Nuclear power extended to April 15

Last year, the government found itself once again caught up in a dispute over nuclear power. In their coalition agreement, the governing SPD, Greens, and the FDP had agreed to stick to Germany’s nuclear phase-out, which was decided under Chancellor Angela Merkel in 2011. Accordingly, the last nuclear power plants were to close at the end of 2022.

But Russia’s invasion of Ukraine changed everything, because Russian gas supplies to Germany stopped and the government feared an energy shortage. Chancellor Olaf Scholz finally decided to extend the operating period of the power stations until April 15, 2023.

A decades-long dispute

Few disputes have polarized people, especially in the former West Germany, for as many decades as the one over nuclear power. On June 17, 1961, a German nuclear power plant supplied electricity to the grid for the first time, at Kahl in Bavaria.

Some 22,596 days and plenty of heated debate later, the last three German nuclear power plants still in operation will finally be shut down on April 15.

Altogether, 19 nuclear power plant units supplied up to a third of the country’s electricity, though the last time this happened was about 20 years ago. In the 1970s and 1980s in West Germany, before German unification, opposition to nuclear power brought hundreds of thousands of mostly young people out onto the streets. Then in 1986, the Chernobyl disaster in the then-Soviet Union appeared to confirm warnings about the dangers of nuclear power. But the various governing parties – the conservative Christian Democrats (CDU), the SPD, and the FDP – stood firmly behind the use of nuclear power for many decades.


Nuclear power in Europe

Other European countries were quicker to phase out nuclear power. Sweden was the forerunner, ending nuclear power shortly after Chernobyl, as was Italy, which also decided to close its last two nuclear power plants following the disaster. In Italy, the decision remained in force; in Sweden, the phase-out was reversed in 1996. Today, six nuclear power plants there produce around 30% of the country’s electricity needs.

Other European countries, such as the Netherlands and Poland plan to expand their nuclear power systems, while Belgium is postponing its planned phase-out. With 57 reactors, France has always been Europe’s leading nuclear power country, and it intends to stay that way. All in all, 13 of 27 EU countries intend using nuclear power in the coming years, with a number expanding their capacities.

First German phase-out in 2002

In 2002, Germany’s then Environment Minister Jürgen Trittin, also of the Green Party, pushed through the country’s first plan to phase out nuclear power. This was then softened by subsequent governments, but the horrific reactor disaster at Fukushima in Japan in 2011 finally sealed the fate of German nuclear power plants. The chancellor at the time, Angela Merkel (CDU), decided: That was it for nuclear energy in Germany.

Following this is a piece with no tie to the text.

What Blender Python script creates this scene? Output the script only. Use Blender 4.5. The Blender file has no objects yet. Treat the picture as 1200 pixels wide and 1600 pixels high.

Today, Trittin is still a member of the Bundestag for the Green Party. “Yes, this is an important day, because it brings a story to an end, namely that of the civilian use of nuclear energy,” he said of this week’s final shutdown. “But it’s not the end of nuclear energy in Germany, we’re still dealing with the fact that we’ll have to safely store the world’s most dangerous waste for a million years,” he told DW.

Arguments for nuclear energy

But is this really it for nuclear energy in Germany? KernD, an association representing the interests of nuclear technology in Germany, told DW that ending nuclear power was not a good idea, in view of an energy crisis that it says has been suppressed, rather than resolved.

“Also, in view of climate policy and the very unfavorable development in electricity generation last year — due to a sharp increase in coal-fired power generation — the shutdown of three functioning nuclear power plants with a low greenhouse gas footprint beggars belief,” a KernD spokesperson said.

“Considering security of supply, environmental and climate protection, as well as competitiveness, more nuclear power would make more sense than none at all.”

Nuclear power around the world

According to the International Atomic Energy Agency (IAEA), there are currently 422 nuclear reactors in operation worldwide, with an average age of about 31 years.


But a recent IAEA report said there was no indication that nuclear was experiencing a renaissance: Nuclear power generation peaked at 17.5% in 1996, and fell below 10% in 2021 — the lowest in four decades.

And Jürgen Trittin notes that no one wants to invest in nuclear power on a large scale “because nuclear power is not competitive.” Building new nuclear power plants is very expensive, often having to be co-financed by public money, and often plagued by delays and local resistance to new projects.


Asia expands its nuclear capacity

Nevertheless, China, Russia and in particular are all planning to build new nuclear power plants. China, where there is virtually no civil society to fight new projects, wants to build another 47 plants. China already produces more nuclear power than France.

It is often argued that expanding nuclear power production protects the climate because it emits hardly any carbon dioxide. Even Japan wants to return to more nuclear power, despite the 2001 earthquake that caused several nuclear reactors to rupture in succession, forcing the initial closure of several nuclear power plants.

Since then, however, some reactors have been brought back online. Now the Japanese government has decided: The resource-poor country wants to build new reactors and let its old ones run for up to 70 years. “We must make full use of nuclear energy,” Prime Minister Fumio Kishida declared recently, as if it were his motto. Surveys show that, despite a long period of resistance, support among the Japanese population is gradually increasing.